Tlacael: And the only way to do it is by hacking it. That's really driven our redesign.

Darwin: Interesting. We unfortunately are already out of time because I had a bunch of additional questions, like how you actually accomplish some of the things you do? Again, watching people play this thing and seeing sort of the lack of latency and all this stuff, it's clearly tweaked to the limits. I wish...

Tlacael: It's a negotiation.

Darwin: I bet it is. Before we go, I have a feeling that among my listeners there's going to be a quite a few people for whom this is kind of new, and I want to get them looking at it in a useful way. When you introduce people to the Sensory drum system, who do you point them at from an artist standpoint?

Tlacael: Oh, when I'm telling someone to check out.

Darwin: If you're saying, "Hey, watch this person do it." Right.

Tlacael: Sure. Well, there's a few different directions. Like I mentioned, a few already Ian Chang is a power user and he does really amazing stuff. He's written two records now using the system that are both incredible. Mason Self does a lot of really interesting and beautiful, but complicated stuff connecting it to modulars, and he's a fantastic drummer. Destin Johnson does some of the most fun performances, remixing songs and kind of deejaying behind the drums where he can do a seamless set of hip hop and pop. But manipulating samples like a MPC kind of thing. But then also using Sensory to get really nuanced sounds out of the drum. So, he's playing the drum beats while he's doing the MPC stuff. It's really fun to watch. Greg Fox has put out a few records using Sensory, and he's a really great example of using the system on acoustic drums. He's like a black metal drummer played with Liturgy and he does kind of jazz, transcendental metal kind of music that's really beautiful. It's all on acoustic drums and it's these rich textures that he moves through using the system.
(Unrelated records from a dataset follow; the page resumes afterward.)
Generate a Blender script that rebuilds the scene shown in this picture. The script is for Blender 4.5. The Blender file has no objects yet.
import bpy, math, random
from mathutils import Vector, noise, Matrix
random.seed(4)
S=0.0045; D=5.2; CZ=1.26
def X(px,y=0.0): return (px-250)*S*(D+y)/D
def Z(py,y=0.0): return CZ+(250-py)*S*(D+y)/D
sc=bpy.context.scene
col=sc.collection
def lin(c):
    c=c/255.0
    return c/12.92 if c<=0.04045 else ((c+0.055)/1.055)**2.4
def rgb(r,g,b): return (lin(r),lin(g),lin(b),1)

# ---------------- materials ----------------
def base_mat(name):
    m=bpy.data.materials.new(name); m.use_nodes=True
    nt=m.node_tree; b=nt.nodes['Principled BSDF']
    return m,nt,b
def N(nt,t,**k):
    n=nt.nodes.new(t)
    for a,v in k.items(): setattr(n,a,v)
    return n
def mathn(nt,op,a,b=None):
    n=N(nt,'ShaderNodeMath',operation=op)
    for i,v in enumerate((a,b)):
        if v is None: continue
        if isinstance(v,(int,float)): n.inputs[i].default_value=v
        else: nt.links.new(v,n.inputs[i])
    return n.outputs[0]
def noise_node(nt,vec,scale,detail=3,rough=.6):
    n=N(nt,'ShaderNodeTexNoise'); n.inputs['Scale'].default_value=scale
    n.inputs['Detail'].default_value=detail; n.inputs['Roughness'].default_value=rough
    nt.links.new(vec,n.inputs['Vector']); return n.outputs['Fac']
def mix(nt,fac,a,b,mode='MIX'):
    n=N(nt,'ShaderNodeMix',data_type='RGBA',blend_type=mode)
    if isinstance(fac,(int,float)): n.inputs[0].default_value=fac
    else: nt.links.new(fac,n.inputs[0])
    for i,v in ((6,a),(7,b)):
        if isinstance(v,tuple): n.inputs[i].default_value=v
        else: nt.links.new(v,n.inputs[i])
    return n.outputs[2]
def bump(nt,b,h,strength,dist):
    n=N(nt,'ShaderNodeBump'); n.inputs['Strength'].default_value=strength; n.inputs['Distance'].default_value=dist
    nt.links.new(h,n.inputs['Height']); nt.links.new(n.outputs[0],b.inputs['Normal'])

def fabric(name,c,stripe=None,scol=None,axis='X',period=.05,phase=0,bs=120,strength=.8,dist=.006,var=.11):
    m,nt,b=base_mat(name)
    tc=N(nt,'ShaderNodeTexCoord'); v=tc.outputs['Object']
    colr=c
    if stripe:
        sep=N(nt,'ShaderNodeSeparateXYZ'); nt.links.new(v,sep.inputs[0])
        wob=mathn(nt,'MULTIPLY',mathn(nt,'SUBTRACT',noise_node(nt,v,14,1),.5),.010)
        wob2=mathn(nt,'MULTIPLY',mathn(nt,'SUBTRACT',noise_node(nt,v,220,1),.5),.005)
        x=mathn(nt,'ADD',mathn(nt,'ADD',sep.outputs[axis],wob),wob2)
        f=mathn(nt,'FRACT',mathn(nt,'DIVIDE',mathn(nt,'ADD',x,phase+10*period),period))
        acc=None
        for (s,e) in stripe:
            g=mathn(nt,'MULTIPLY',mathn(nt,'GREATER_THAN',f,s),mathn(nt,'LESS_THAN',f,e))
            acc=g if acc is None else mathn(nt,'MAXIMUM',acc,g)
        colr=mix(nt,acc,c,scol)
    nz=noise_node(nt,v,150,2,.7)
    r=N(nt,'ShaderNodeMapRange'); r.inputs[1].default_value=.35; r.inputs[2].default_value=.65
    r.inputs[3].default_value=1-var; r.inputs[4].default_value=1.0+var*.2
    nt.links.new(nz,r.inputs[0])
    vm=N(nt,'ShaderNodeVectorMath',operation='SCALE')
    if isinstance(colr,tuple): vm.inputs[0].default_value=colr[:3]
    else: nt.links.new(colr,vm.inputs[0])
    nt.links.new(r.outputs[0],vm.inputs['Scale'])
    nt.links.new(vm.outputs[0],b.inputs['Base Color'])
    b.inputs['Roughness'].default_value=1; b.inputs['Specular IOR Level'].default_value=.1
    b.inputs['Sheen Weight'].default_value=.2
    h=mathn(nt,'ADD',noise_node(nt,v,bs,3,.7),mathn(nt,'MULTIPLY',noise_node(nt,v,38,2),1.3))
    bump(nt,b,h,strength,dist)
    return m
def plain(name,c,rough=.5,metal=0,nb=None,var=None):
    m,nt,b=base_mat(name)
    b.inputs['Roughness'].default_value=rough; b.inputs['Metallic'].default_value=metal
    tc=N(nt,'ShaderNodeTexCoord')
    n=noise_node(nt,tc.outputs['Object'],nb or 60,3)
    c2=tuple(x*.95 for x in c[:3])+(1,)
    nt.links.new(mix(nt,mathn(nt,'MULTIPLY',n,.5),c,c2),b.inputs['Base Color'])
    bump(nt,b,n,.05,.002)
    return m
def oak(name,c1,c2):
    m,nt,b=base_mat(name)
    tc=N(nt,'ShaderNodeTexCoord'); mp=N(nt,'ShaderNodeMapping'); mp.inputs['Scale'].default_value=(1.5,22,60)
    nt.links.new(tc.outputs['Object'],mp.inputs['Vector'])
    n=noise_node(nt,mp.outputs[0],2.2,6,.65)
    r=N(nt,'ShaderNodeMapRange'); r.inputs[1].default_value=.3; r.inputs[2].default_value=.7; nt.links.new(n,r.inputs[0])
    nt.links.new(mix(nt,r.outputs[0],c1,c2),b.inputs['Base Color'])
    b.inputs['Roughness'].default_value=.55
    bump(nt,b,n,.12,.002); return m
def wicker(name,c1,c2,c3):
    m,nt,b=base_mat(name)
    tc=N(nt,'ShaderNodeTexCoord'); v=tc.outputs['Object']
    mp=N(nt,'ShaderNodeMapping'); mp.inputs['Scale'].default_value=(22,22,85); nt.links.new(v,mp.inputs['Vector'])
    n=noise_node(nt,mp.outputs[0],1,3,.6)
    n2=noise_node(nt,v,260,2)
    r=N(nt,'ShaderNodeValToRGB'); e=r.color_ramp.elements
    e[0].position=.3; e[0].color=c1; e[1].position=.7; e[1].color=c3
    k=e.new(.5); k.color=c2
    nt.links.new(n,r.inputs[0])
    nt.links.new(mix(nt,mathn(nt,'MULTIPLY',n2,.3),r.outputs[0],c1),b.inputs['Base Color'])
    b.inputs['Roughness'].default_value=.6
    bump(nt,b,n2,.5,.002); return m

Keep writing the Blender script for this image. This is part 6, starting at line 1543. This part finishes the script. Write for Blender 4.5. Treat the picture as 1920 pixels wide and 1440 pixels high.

Tlacael: Eli Keszler is other incredible artists who does kind of a similar thing, but it's much more kind of delicate and composed. He used the system with Oneohtrix on their last tour and that was really fun to watch.

Tlacael: There's Val Jeanty who's a Brooklyn drummer. She does really amazing kind of more, what would you call it? She uses more hand drum sounds and synth sounds and kind of more, I don't know how you describe it, but it's all very improvisatory, very beautiful. She's done some performances with the system and there's some videos of her on our Instagram. I could keep going on and on. There's a lot.

Darwin: That gives us some good touch points for people to not only get names and stuff off your website, but also kind of get a tap into some of your favorites as well, that's super helpful. Tlacael, I want to thank you for spending the time. This is really interesting. Again, I have 50 more questions I could've asked, but we'll have to save it for the next time around. I want to thank you so much for taking the time and having this chat with me.

Tlacael: Great. Thank you so much for having me on and I would love to have another talk.

Darwin: All right. Sounds good. We'll catch you soon.